>> START
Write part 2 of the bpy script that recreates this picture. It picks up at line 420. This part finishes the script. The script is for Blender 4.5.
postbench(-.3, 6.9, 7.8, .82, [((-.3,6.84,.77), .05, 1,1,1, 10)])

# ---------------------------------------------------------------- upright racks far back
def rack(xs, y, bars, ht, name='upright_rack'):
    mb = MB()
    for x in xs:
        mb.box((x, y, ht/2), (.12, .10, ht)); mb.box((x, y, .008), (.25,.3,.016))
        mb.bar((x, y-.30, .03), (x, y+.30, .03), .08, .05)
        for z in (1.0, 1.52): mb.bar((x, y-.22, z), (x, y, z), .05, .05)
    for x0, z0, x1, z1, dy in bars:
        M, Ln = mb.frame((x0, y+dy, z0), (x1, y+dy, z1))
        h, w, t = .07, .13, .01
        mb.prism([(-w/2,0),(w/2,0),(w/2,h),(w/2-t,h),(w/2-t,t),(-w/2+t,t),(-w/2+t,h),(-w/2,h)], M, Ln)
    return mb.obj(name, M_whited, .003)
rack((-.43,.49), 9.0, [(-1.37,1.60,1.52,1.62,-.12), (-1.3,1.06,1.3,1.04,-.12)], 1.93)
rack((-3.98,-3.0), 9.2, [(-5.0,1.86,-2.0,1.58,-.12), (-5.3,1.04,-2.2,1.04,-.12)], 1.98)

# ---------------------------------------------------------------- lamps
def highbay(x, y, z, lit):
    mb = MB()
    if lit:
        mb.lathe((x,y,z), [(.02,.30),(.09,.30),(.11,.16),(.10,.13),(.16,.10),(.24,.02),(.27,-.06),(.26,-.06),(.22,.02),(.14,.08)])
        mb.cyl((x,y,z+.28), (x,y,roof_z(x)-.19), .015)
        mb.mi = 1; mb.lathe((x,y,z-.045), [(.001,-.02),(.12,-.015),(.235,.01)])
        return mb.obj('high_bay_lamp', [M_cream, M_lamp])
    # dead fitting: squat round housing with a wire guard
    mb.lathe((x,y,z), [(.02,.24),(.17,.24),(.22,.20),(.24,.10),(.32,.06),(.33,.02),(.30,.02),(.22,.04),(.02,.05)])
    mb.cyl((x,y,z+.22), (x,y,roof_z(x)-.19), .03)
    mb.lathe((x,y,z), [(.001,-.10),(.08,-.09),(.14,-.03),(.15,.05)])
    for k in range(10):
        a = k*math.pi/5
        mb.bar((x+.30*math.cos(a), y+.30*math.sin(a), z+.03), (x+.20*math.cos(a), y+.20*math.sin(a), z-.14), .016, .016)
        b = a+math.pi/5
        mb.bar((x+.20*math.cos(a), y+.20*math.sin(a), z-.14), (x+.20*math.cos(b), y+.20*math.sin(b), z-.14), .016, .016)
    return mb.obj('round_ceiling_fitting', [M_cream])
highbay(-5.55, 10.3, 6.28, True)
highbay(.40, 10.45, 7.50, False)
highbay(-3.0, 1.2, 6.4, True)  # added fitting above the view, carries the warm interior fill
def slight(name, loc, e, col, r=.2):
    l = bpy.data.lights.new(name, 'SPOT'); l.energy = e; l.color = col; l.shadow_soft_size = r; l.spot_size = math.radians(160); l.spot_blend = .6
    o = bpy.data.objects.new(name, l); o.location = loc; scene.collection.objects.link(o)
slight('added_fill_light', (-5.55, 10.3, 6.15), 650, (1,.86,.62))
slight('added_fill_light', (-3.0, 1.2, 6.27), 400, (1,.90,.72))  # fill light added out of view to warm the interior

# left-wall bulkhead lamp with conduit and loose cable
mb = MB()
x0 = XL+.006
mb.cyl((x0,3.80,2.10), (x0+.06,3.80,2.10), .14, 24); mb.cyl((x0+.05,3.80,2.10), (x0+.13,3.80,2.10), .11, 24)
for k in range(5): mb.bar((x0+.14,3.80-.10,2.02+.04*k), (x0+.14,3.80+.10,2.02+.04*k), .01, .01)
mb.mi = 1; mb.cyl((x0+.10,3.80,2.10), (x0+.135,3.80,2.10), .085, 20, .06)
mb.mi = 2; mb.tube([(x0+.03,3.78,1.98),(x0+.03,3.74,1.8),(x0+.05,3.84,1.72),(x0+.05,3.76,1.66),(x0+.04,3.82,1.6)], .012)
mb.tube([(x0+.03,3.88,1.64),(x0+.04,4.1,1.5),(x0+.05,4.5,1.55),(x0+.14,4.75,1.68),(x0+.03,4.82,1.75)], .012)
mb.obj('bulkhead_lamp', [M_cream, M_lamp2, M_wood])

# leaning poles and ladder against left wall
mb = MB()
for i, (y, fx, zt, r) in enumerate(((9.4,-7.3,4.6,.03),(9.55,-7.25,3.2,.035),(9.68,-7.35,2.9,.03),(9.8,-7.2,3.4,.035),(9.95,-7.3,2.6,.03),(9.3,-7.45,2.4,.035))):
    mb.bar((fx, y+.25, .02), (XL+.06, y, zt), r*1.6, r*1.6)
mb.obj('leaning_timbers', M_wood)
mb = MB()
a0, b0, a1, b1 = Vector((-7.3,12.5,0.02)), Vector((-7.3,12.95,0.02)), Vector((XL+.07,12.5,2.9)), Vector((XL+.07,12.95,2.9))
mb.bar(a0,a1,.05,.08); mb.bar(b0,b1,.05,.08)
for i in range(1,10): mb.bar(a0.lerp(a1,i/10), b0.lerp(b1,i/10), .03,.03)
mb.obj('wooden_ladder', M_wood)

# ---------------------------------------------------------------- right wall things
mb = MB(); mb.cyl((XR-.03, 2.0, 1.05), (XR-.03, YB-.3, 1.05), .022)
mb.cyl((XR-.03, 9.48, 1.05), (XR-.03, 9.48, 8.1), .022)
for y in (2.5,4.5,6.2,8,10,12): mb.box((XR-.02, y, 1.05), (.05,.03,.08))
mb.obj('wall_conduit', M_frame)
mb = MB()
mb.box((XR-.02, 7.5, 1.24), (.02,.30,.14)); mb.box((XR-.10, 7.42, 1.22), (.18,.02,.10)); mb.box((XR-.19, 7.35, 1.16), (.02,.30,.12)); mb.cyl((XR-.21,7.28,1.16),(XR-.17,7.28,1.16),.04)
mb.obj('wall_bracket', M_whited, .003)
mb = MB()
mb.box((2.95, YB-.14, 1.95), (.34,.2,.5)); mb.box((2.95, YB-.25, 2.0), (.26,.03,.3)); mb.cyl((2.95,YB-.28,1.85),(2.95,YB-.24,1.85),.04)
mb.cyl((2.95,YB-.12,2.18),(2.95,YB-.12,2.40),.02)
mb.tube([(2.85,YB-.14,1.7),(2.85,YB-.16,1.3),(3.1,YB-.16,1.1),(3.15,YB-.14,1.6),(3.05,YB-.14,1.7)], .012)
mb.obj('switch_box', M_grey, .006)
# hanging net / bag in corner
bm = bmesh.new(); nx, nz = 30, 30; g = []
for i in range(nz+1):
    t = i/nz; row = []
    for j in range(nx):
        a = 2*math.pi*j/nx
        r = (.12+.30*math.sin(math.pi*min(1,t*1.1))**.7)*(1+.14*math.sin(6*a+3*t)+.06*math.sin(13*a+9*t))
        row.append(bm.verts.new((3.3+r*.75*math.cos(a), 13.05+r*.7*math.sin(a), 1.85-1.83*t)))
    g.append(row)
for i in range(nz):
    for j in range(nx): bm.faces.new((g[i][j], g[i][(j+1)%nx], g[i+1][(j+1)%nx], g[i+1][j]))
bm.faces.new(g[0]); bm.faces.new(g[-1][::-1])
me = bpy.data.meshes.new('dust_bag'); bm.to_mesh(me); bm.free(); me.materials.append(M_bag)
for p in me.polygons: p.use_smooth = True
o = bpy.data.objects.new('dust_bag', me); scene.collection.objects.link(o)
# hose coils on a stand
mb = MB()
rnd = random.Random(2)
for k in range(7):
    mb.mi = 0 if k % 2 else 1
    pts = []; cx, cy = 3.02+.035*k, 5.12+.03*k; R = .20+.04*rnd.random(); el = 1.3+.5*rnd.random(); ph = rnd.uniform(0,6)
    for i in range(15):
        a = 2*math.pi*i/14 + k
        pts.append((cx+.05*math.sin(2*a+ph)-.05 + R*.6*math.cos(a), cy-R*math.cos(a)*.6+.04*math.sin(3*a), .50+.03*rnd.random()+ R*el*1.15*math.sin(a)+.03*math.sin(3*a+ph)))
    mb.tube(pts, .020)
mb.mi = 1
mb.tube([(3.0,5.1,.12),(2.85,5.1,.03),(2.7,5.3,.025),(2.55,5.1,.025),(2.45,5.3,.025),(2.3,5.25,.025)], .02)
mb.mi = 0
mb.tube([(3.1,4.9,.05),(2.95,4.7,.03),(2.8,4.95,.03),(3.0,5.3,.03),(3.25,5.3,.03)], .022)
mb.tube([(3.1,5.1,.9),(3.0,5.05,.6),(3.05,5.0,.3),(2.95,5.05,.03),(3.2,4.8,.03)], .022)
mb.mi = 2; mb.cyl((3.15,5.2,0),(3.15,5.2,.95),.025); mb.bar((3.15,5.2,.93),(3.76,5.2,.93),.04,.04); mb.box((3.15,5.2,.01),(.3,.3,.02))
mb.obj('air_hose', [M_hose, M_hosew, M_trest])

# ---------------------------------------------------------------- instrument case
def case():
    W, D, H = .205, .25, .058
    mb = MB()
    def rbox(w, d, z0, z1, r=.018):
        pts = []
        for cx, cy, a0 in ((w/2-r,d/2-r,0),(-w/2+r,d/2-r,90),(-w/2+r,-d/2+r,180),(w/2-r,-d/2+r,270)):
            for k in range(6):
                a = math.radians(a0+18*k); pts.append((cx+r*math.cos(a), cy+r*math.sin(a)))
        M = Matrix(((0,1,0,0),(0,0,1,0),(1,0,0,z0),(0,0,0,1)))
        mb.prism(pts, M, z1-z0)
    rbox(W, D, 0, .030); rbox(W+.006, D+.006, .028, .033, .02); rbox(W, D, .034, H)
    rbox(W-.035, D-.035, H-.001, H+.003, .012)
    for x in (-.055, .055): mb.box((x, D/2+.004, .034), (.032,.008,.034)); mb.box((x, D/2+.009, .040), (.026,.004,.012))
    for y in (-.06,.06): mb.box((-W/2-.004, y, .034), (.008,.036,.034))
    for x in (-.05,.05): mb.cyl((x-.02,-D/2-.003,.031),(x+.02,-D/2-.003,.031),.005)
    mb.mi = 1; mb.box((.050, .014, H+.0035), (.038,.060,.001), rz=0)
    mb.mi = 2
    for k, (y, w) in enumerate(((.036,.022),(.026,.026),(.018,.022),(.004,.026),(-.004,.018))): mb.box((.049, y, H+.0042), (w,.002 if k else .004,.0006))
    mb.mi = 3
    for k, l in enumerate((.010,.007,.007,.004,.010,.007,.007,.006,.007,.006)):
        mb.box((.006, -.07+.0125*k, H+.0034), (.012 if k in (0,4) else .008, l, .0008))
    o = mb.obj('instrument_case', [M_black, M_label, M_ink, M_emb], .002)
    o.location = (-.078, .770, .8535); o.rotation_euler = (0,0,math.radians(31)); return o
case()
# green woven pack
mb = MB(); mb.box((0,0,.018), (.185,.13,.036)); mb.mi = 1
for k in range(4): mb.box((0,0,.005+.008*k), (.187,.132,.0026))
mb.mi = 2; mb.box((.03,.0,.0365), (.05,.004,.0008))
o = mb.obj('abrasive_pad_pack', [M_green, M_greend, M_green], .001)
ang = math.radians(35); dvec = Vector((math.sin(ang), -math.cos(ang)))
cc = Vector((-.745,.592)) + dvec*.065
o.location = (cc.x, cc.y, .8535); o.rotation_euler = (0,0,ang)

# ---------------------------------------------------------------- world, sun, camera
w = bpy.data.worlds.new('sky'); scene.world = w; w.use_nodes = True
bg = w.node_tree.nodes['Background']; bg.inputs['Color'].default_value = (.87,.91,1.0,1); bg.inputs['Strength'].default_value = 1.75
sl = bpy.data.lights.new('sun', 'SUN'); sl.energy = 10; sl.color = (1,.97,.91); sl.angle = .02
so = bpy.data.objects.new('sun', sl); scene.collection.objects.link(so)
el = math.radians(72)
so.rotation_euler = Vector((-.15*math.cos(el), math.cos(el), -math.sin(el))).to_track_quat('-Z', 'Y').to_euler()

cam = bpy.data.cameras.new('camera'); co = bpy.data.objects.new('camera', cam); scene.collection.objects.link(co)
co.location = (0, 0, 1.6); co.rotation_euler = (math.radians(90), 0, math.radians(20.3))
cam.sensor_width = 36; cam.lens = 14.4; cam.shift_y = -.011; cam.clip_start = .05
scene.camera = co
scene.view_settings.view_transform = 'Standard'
>> END
Restate, word for word and with nothing added, the lines from the first line of the listing through the one where "[((-.3,6.84,.77), .05, 1,1,1, 10)])" stands.

> SOLUTION
Write part 2 of the bpy script that recreates this picture. It picks up at line 420. This part finishes the script. The script is for Blender 4.5.
postbench(-.3, 6.9, 7.8, .82, [((-.3,6.84,.77), .05, 1,1,1, 10)])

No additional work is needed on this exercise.